Overt, extended authorial intrusion in narrative nonfiction can be irritating, not because it falls short of some perfect ideal of objectivity, but because, on the level of form, it’s redundant: A writer’s subjectivity will necessarily be communicated in a story no matter what, regardless of whether the writing is first-person. Katherine Boo absents herself from her narration in Behind the Beautiful Forevers and Adrian Nicole Leblanc does the same in Random Family, and yet their writerly talents, social-political sympathies, and reportorial coups scream out from every paragraph.

At the same time, there’s something to be said for writing and reporting that acknowledges, through devices like quote attribution and scene-setting, that someone actually wrote and reported it, and that a story is the result of numerous contingencies, constraints, conventions, and contradictions. I admire Chris Jones and Sean Flynn, to name two tremendously talented writers whose stories routinely abjure the first person for an omniscient P.O.V., and yet, reading their tick-tock accounts of, say, the escaped-wild-animal ordeal in Zanesville or the 2011 Norway massacre, I find myself alternately stunned and distracted, engrossed and irked by their virtuosic efforts to make these stories play like thrillers written, shot, and directed by God.

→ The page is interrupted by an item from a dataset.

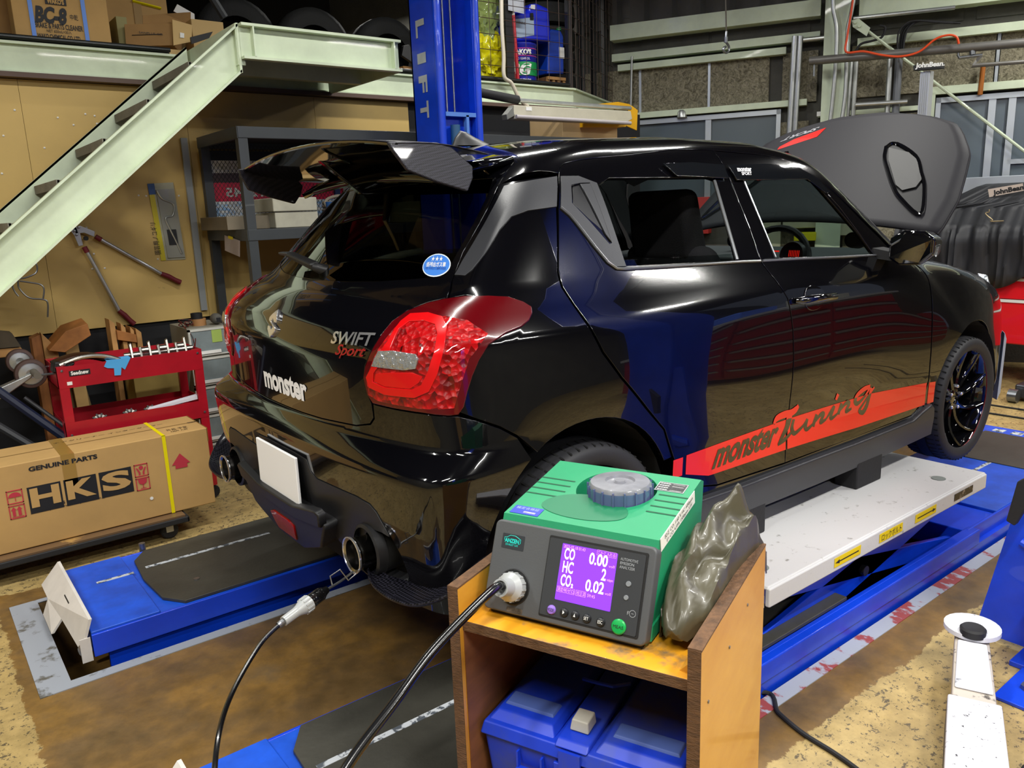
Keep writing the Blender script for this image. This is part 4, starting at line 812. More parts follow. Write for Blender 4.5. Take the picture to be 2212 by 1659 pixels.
g = G(); g.hull([(2.12,-.70,.6),(2.12,.70,.6),(2.16,.70,1.03),(2.16,-.70,1.03)], [(2.7,-.68,.6),(2.7,.68,.6),(2.62,.68,1.05),(2.62,-.68,1.05)]).out('dashboard', mat('dash_grey', '3c3e42', .55), CAR, bevel=.03)
G().tube([tuple(Vector((2.14, -.36, .985))+(fr((0,0,0), (0,1,0), z=(-1,0,.35)) @ Vector((.18*math.cos(t), .18*math.sin(t), 0)))) for t in [2*PI*k/28 for k in range(28)]], .015, 8, closed=True).out('steering_wheel', M_matte2, CAR, smooth=True)
M_glow = mat('red_gauge_glow', '400000', .4, emit='ff2010', es=1.6)
for yy, zz, r in ((-.47, 1.04, .05), (-.26, 1.04, .05)):
    MM = fr((2.14, yy, zz), (0,1,0), z=(-1,0,.2)); gg = G().lathe([(.0,.0),(r,.0),(r+.006,.02),(r+.012,.0),(r+.006,-.04)], MM, 24, False).out('gauge', M_black, CAR, smooth=True)
    text('dial', '|||||||', M_glow, gg, MM @ Matrix.Translation((-r*.6, -r*.3, .004)), .03)
G().box(2.135, 2.14, -.40, -.33, 1.055, 1.06).out('warning_lamp', M_glow, CAR)
for yy, zz, xx in ((-.10, 1.10, 2.35), (-.66, 1.10, 2.28), (.0, 1.09, 2.36)):
    MM = fr((xx, yy, zz), (0,1,0), z=(-1,-.15,.1)); G().lathe([(0,.0),(.028,.0),(.032,.014),(.034,.0),(.034,-.045),(.0,-.05)], MM, 24, False).out('gauge_pod', M_black, CAR, smooth=True)
G().box(.52, .90, -.6, .6, .45, .95).out('rear_seat', M_seat, CAR, bevel=.05)
# ================= lift in the floor =================
DZ = -.14
M_plate = mat('worn_grey_slip_plate', '3a3933', .5, var=.25, vs=4, bump=.1, bs=60)
M_line = mat('chipped_white_line', 'b9bec4', .6, col2='4a5058', vs=30, thr=.48, soft=.03)
def deck(y0, y1, label, rear_x):
    t = thing('lift_deck', label, 'vehicle lift', (1.8, (y0+y1)/2, FLOOR)); inn = y0 if y0 > 0 else y1; sg = 1 if y0 > 0 else -1
    G().box(rear_x, rear_x+.235, y0, y1, DZ-.055, DZ+.006).out('ramp_plate', M_blue2, t, bevel=.004)
    if sg > 0: G().box(rear_x+.235, 4.3, y0, y1, DZ-.055, DZ-.006).out('deck_plate', M_blue2, t, bevel=.004)
    else:
        G().box(rear_x+.235, .86, y0, y1, DZ-.055, DZ-.006).out('deck_plate', M_blue2, t, bevel=.004)
        G().box(2.85, 4.3, y0, y1, DZ-.06, DZ).out('deck_plate', M_blue2, t, bevel=.004); G().box(2.55, 2.85, y0+.0, y1, DZ-.12, DZ-.012).out('step_plate', M_blue, t, bevel=.006)
    yy = (y0+y1)/2; c = [(rear_x+.60-.30*math.cos(a)**.5, yy+.315*math.sin(a)) for a in np.linspace(-PI/2+.02, PI/2-.02, 9)]
    e = [(rear_x+.27, yy-.22), (rear_x+.255, yy), (rear_x+.27, yy+.22), (rear_x+.33, yy+.31), (1.6, yy+.31), (1.6, yy-.31), (rear_x+.33, yy-.31)]
    G().prism(e, DZ-.006, DZ+.008).out('slip_plate', M_plate, t, bevel=.003)
    G().box(rear_x+.10, rear_x+.24, yy+.085, yy+.105, DZ+.006, DZ+.0075).out('centre_line', M_line, t)
    G().box(rear_x+.29, .25, yy+.10, yy+.12, DZ+.008, DZ+.009).out('centre_line', M_line, t)
    G().box(2.9, 4.25, yy-.03, yy-.01, DZ+.0, DZ+.0012).out('centre_line', M_line, t)
    for a, b_ in (((rear_x, 4.3),) if sg > 0 else ((rear_x, .86), (.86, 2.35), (2.55, 4.3))):
        w_ = .0 if (sg < 0 and a == .86) else .0
        for yq in (y0, y1): G().box(a, b_, yq-.006, yq+.006+.0, DZ-.09, DZ-.004).out('side_rail', M_blue, t, bevel=.003)
    for yq in (y0+.03, y1-.03): G().box(rear_x+.05, 4.2, yq-.012, yq+.012, FLOOR-.25, FLOOR+.022).out('lower_rail', M_blue, t)
    G().box(3.55, 4.15, y0+.08, y1-.08, DZ-.002, DZ+.004).out('turn_plate', M_plate, t)
    for k in range(5): G().box(4.18, 4.24, y0+.08+k*.1, y0+.14+k*.1, DZ+.0, DZ+.003).out('marking', M_line, t)
    for x_ in (rear_x+.42, .4): G().lathe([(.012,0),(.012,.003),(0,.003)], Matrix.Translation((x_, yy-.15, DZ+.008)), 12, False).out('bolt', M_steel, t)
    return t
lf = deck(.53, 1.18, 'blue lift deck with grey slip plate beside the cardboard carton', -.575)
rt = deck(-1.10, -.455, 'blue lift deck with grey slip plate beneath the wooden cart side', -.55)
G().cyl((-.24, 1.21, FLOOR), (-.24, 1.21, -.115), .014, n=12).out('stop_pin', M_steel, lf)
rail = thing('lift_side_beam', 'blue box beam along the red and white floor edge', 'beam', (1.5, -1.11, FLOOR))
G().box(.80, 2.60, -1.135, -1.085, DZ-.075, DZ-.005).out('beam', M_blue, rail, bevel=.006)
G().box(.55, .98, -1.14, -1.0, DZ-.08, DZ+.002).out('beam', M_blue, rail, bevel=.006)
G().box(.45, 4.3, -1.128, -1.10, FLOOR-.06, DZ-.075).out('web', M_blue, rail)
def scissor(y_, lab):
    t = thing('scissor_arm', lab, 'lift arm', (1.6, y_, FLOOR))
    def bar(a, b_, w, nm='arm'):
        d = Vector((b_[0]-a[0], 0, b_[1]-a[1])).normalized(); n_ = Vector((-d.z, 0, d.x))*w/2; A = Vector((a[0], y_-.012, a[1])); B = Vector((b_[0], y_-.012, b_[1])); o = Y*.024
        G().hull([A-n_, B-n_*.7, B+n_*.7, A+n_], [A-n_+o, B-n_*.7+o, B+n_*.7+o, A+n_+o]).out(nm, M_blue, t, bevel=.004)
    bar((.95, -.24), (2.45, .02), .15); bar((1.15, .03), (2.6, -.24), .10); G().cyl((1.78, y_-.03, -.10), (1.78, y_+.03, -.10), .02).out('pivot', M_black, t)
    return t
scissor(-1.03, 'blue scissor arm under the white jacking table, outer one'); scissor(-.70, 'blue scissor arm under the white jacking table, inner one')
G().box(1.55, 1.9, -.95, -.75, -.36, -.16).out('hydraulic_unit', mat('oily_grey_cast', '4a4a46', .6, var=.3), label='small oily grey hydraulic unit between the blue scissor arms', cat='pump', bevel=.02)
M_bench = mat('scuffed_white_table', 'c9c8c8', .5, col2='8c8a86', vs=26, thr=.33, soft=.05, bump=.05, bs=80)
jt = thing('jacking_table', 'scuffed white jacking table raised beside the car sill', 'lift table', (1.8, -.9, .0))
G().box(1.06, 2.64, -1.12, -.60, .085, .10).out('table_top', M_bench, jt, bevel=.01, seg=3)
G().box(1.06, 2.64, -1.125, -1.107, .03, .095).out('front_lip', M_bench, jt, bevel=.006); G().box(1.06, 2.64, -.62, -.60, .03, .09).out('rear_lip', M_bench, jt); G().box(1.08, 2.60, -1.0, -.7, .02, .085).out('table_frame', M_blue, jt)
G().box(1.03, 1.07, -1.10, -.9, .02, .06).out('bracket', M_bench, jt); G().hull([(1.02,-1.07,.08),(1.10,-1.07,.08),(1.09,-1.07,.19),(1.05,-1.07,.19)], [(1.02,-1.064,.08),(1.10,-1.064,.08),(1.09,-1.064,.19),(1.05,-1.064,.19)]).out('bracket', M_steel, jt, bevel=.004)
M_ylab = mat('yellow_label', 'e2c400', .5)
MF = fr((1.06, -1.1262, .0), X, y=(0, 0, 1))
for a, s, arrow in ((.37, None, -1), (.67, 'ロックボルト', 0), (.94, None, 1)):
    G().box(a, a+.17, .048, .082, -.0004, .0006, MF).out('label', M_ylab, jt)
    if s: text('lettering', s, M_ink, jt, MF @ Matrix.Translation((a+.012, .053, .0012)), .03, width=.145)
    else:
        c_ = a+.085; G().hull([MF@Vector(p) for p in ((c_-.07, .063, .0012), (c_+.07, .063, .0012), (c_+.07, .067, .0012), (c_-.07, .067, .0012))], [MF@Vector(p) for p in ((c_-.07, .063, .0016), (c_+.07, .063, .0016), (c_+.07, .067, .0016), (c_-.07, .067, .0016))]).out('arrow', M_ink, jt)
        tx = c_+arrow*.08; G().hull([MF@Vector((tx, .065, .0012)), MF@Vector((tx-arrow*.025, .072, .0012)), MF@Vector((tx-arrow*.025, .058, .0012))], [MF@Vector((tx, .065, .0018)), MF@Vector((tx-arrow*.025, .072, .0018)), MF@Vector((tx-arrow*.025, .058, .0018))]).out('arrow', M_ink, jt)
G().box(1.27, 1.44, .050, .080, -.0004, .0006, MF).out('worn_label', mat('worn_dark_label', '2a2018', .5, col2='8a7a68', vs=40, thr=.42, soft=.04), jt)
for x_, y_ in ((2.42, -1.02), (1.16, -1.02)): G().lathe([(.028,0),(.028,.002),(0,.002)], Matrix.Translation((x_, y_, .1005)), 20, False).out('cap', mat('grey_cap', '7d8480', .5), jt)
for x_, nm in ((2.05, 'black rubber lifting block nearest the front wheel'), (1.22, 'black rubber lifting block behind the wooden cart')):
    G().box(x_, x_+.20, -.86, -.76, .10, .215).out('rubber_block', M_rubber, label=nm, cat='block', bevel=.006)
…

A tempting way to praise Baker’s Drake piece is to say that its true subject is not Drake but Baker. Several days after I read it, however, it occurred to me that the piece’s true subject—and a basic reason why many found it so enthralling—is actually movement. It’s a story, at bottom, about wanting to be somewhere, then charming, bluffing, or favor-calling your way in. Baker’s preferred term for this maneuvering, cribbed from the rap group Migos, is “finessing.” That Baker is black is crucial here, since black mobility in American culture—particularly, young black male mobility—is not only historically and symbolically fraught but literally policed, and is an inextricable theme in our contemporary debates around stop-and-frisk and the shootings of unarmed men: Trayvon Martin walked through a subdivision; Oscar Grant rolled on a BART train; Michael Brown strolled down “the middle of the street” with a friend; Tony Robinson was running “in traffic.” These politics are nowhere near as pronounced in Baker’s story as they are in, say, Browne’s Ferguson travelogue, and yet there is something quietly, breezily radical about a story in which a young black man freely moves where he pleases.

It’s fascinating to think about uses of the first-person in journalism, not in terms of rankly narcissistic trespasses, but in terms of power imbalances. According to research published in 2013 in the Journal of Language and Social Psychology, “people who often say ‘I’ are less powerful and less sure of themselves than those who limit their use of the word,” as a Wall Street Journal article summarized the findings. “There is a misconception,” James W. Pennebaker, the study’s co-author told the Journal, “that people who are confident, have power, have high-status tend to use ‘I’ more than people who are low status. That is completely wrong. The high-status person is looking out at the world and the low-status person is looking at himself.”

Too much me in a piece of journalism can be noxious, and as confession and micro-memoir have become ascendant in the social-media age it makes sense that journalism’s devotees and would-be defenders might regard first-person incursions with added suspicion. But even if success varies from piece to piece, there is an important sense in which first-person narration can explicitly mark the attempt of marginalized voices to assert their right to narrate—it can represent a means, in this light, for outsiders to butt their way into a conversation that has excluded them, and to declare, “My story matters, too. Listen to me.”